また、三菱電機ではネットワーク機能を搭載したBlu-rayレコーダを参考出品している。発売時期や価格については未定だが、携帯電話と連携して、家族や友人と健康情報などを共有できるホームサーバー機能を内蔵している。 ドコモと共同開発した、歩数計や脈拍計など健康管理をテーマにした機能を搭載する「ウェルネス携帯電話試作機」を利用。同端末は、歩数計、脈拍計、体脂肪計、口臭測定機などを備えており、身長や体重、年齢などを入力しておくことで、各種測定が可能。 測定した結果は、メール機能を利用して、レコーダに配信。毎日の健康状況やその推移をレコーダ上で確認できるほか、家族やネットワークを介して情報共有した友人に公開できる。
また、三菱電機は、BDAのブースでもBDレコーダを参考出展している。こちらも製品化の時期などは未定だが、試作機のためHDDは内蔵していないという。 録画したスポーツ番組などで、盛り上がった部分のみを再生できる「ハイライト再生」を装備する。

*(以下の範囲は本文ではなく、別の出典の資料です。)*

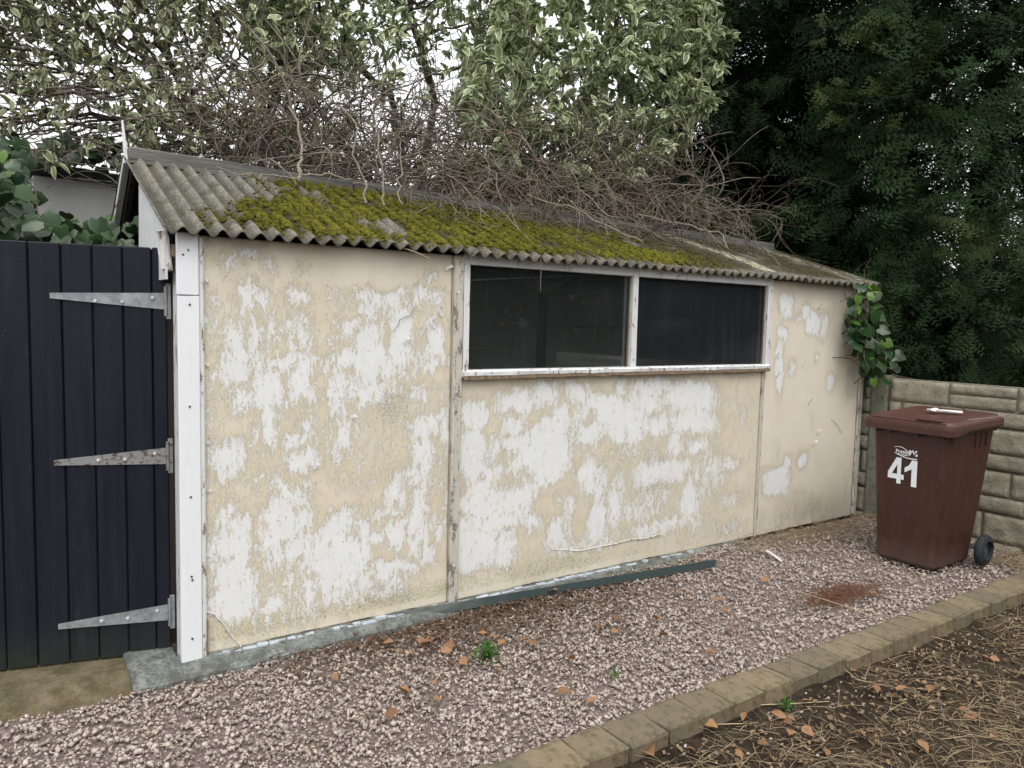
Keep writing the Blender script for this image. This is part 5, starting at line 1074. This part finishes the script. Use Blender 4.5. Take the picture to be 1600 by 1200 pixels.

記録メディアでは、日立マクセル、三菱化学メディア、太陽誘電、富士フイルムなどが有機記録膜を採用したBD-Rメディアを出展している。日立マクセルと太陽誘電は年内の発売を予定、三菱化学メディアも近日発売を目指すという。 有機色素系記録膜を用いたBD-Rディスクは、大規模な設備投資が不要で、既存のCD-R、DVD-Rの塗布型製造設備を一部改造するだけでBD製造ラインに転用できるため、ディスクの低価格化が見込めるという利点がある。ただし、有機色素系BD-Rに対応した記録方式「Low to High(LTH)」は従来の「High to Low」とは読み取り方式が全く異なっており、ドライブ側の対応が必須となる。 そのため、各社LTHのロゴを付与し、従来の無機材料を使ったメディアとは区別して販売予定という。価格については、各社とも「現在の無機材料を使ったものより、少し安くしたい」としている。
LTH型のBD-Rメディアについては、再生/記録に対応ドライブが必要となるが、まだドライブは販売されていない。パイオニアのブースでは、LTH型のBD-Rの記録/再生に対応したBD-Rドライブ出展している。2008年ごろの発売を目指しているという。 また、太陽誘電のブースでは、ソニーの新BDレコーダを利用したLTH BD-Rメディアの再生デモも実施。レコーダは発売前のものだが、「特別な改造を施したわけではない」という。